George Sr.: You know what? Let's do it. It'll be fun. The three Cooper boys on a little adventure. Sound good?
Sheldon: Sounds good.

Quote from the episode A Mother, a Child, and a Blue Man's Backside

George Sr.: You're really holding the line on this one.
Mary: I'm sorry, but he just pushed my buttons.
George Sr.: Don't be sorry. I'm diggin' it.
George Jr.: Ew.
Missy: Gross.
Meemaw: I agree. Pretty gross.
George Sr.: Y'all are mean.

Quote from the episode A Nuclear Reactor and a Boy Called Lovey

George Sr.: Listen to me. Hey. You're a good-looking kid, and you got a big heart. Once we get you on a daily shower schedule, the girls are gonna be lining up.
George Jr.: I don't want girls. I want Veronica.
George Sr.: Yeah, maybe you'll get her and maybe you won't. But someday, you'll find the woman who was really meant for you.
Mary: You mean like Kathryn Dempsey?
George Sr.: Alaska's beautiful. How 'bout I go with you?
George Jr.: Who's Kathryn Dempsey?
George Sr.: I was 15 years. I was 15 years old!

Quote from the episode A Nuclear Reactor and a Boy Called Lovey

Adult Sheldon: There are certain phrases that are used by dads around the world.
George Sr.: Close the fridge. You're wastin' money.

Quote from the episode White Trash, Holy Rollers and Punching People

George Sr.: Hold on. Are you firing her?
Pastor Jeff: No, no, just a little leave of absence till things settle down.
Pastor Rob: Is that really necessary?
Pastor Jeff: I believe it is. As leaders of this church, we are held to a higher standard.
Mary: Are you asking us to leave the church?
Pastor Jeff: Of course not.
George Sr.: Y'all talk a big game about community, and then you just turn your back when things get a little messy.
Pastor Rob: Okay, let's just take a breath.
George Sr.: You do that. We're leaving. Come on, Mary.
Pastor Jeff: George, let's talk this through.
George Sr.: I've heard enough.
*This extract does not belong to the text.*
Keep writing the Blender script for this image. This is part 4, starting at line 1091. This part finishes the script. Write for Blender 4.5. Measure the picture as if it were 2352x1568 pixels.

I'll be in the truck. [exits]

Quote from the episode A Perfect Score and a Bunsen Burner Marshmallow

George Sr.: I understand all that.
Mary: Then why are you pushing so hard for this?
George Sr.: Because these schools are interested now. It's like football recruitment. You got to strike while the iron's hot.
Mary: This is nothing like football.
George Sr.: Oh, yeah? What if he stops being smart and they don't want him anymore?
Mary: How is that gonna happen?
George Sr.: I don't know. Conks his head?

Quote from the episode A Live Chicken, a Fried Chicken and Holy Matrimony

George Sr.: [plunging] Maybe I'm being punished. Maybe I'm a bad person. That went in my mouth.

Quote from the episode A Solar Calculator, a Game Ball, and a Cheerleader's Bosom

George Sr.: Remind me to tell you about the tax refund I got from the IRS.

Quote from the episode A Solar Calculator, a Game Ball, and a Cheerleader's Bosom

George Sr.: It's solar-powered. Can you imagine that?